Toutefois, aussi évidents que soient tous ces avantages, la diplomatie russe s'engage sur le terrain instable du Proche-Orient qui regorge de surprises désagréables, d'intrigues et d'hypocrisies, où une parole prononcée ou une signature ne garantissent pas forcément l'application d'un accord. La Russie, qui manque encore de force et d'autorité, saura-t-elle tirer son épingle de ce jeu extrêmement compliqué? Elle risque de ternir son image de marque, mais aussi de subir des pertes économiques et politiques.
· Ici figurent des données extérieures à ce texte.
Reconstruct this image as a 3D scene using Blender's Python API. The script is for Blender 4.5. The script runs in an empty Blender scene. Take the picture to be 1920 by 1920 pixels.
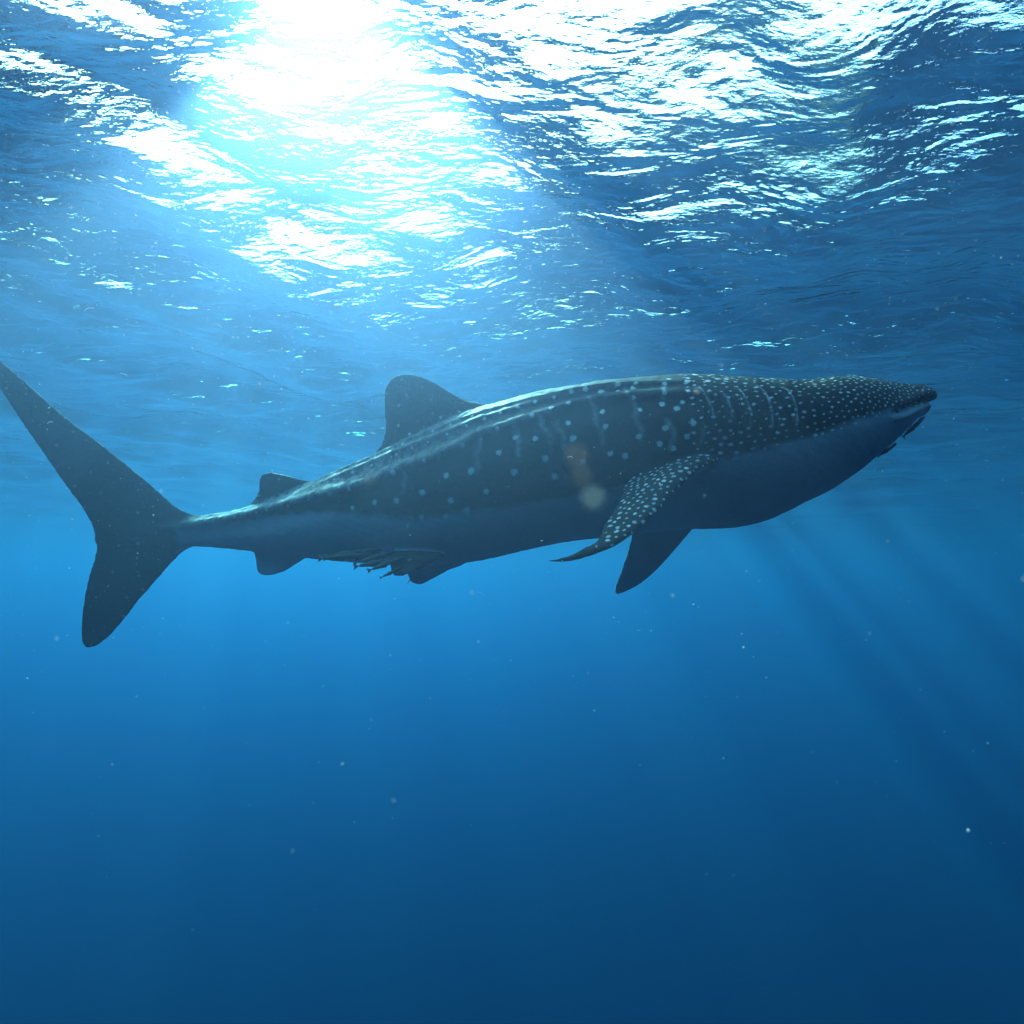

Les premières pertes sont déjà là. Si elle a gagné dans ses relations avec la Palestine, elle a perdu autant dans ses relations avec Israël. Pour régler le problème du Proche-Orient, il lui faudra s'ingénier à passer entre Charybde et Scylla en évitant les échecs et en gagnant la confiance des deux camps.

Deuxième échec, celui des négociations avec l'Iran. Quand un médiateur n'est pas à la hauteur de sa tâche, il perd inévitablement de son poids politique.

Troisième perte importante: si auparavant la Russie pouvait à juste titre reprocher aux Occidentaux leur double langage amoral consistant à diviser les terroristes en "bons" et "méchants", elle aura désormais toutes les peines du monde à convaincre l'opinion publique, après la visite du Hamas à Moscou, aussi nobles et pragmatiques que soient ses intentions, que son image de marque diffère moralement de celle des Etats-Unis ou de la Grande-Bretagne. Ainsi, un ténor de l'opposition israélienne s'interrogeait, non sans méchanceté, sur ce que ferait Moscou si Israël invitait chez lui des terroristes tchétchènes. Quoi qu'il en soit, serrer la main à des représentants du mouvement islamiste dont le fondateur, le cheikh Yassine, avait appelé à tuer tous les juifs et à libérer la Palestine "de la mer au fleuve" (de la Méditerranée au Jourdain), semble être une affaire on ne peut plus délicate.

Bref, Moscou revient en grande pompe sur l'échiquier politique international. En principe, cela est plutôt bien. Seulement ici, comme dans le sport professionnel, il faut s'attendre à tout, aussi bien à la gloire et qu'aux tomates pourries.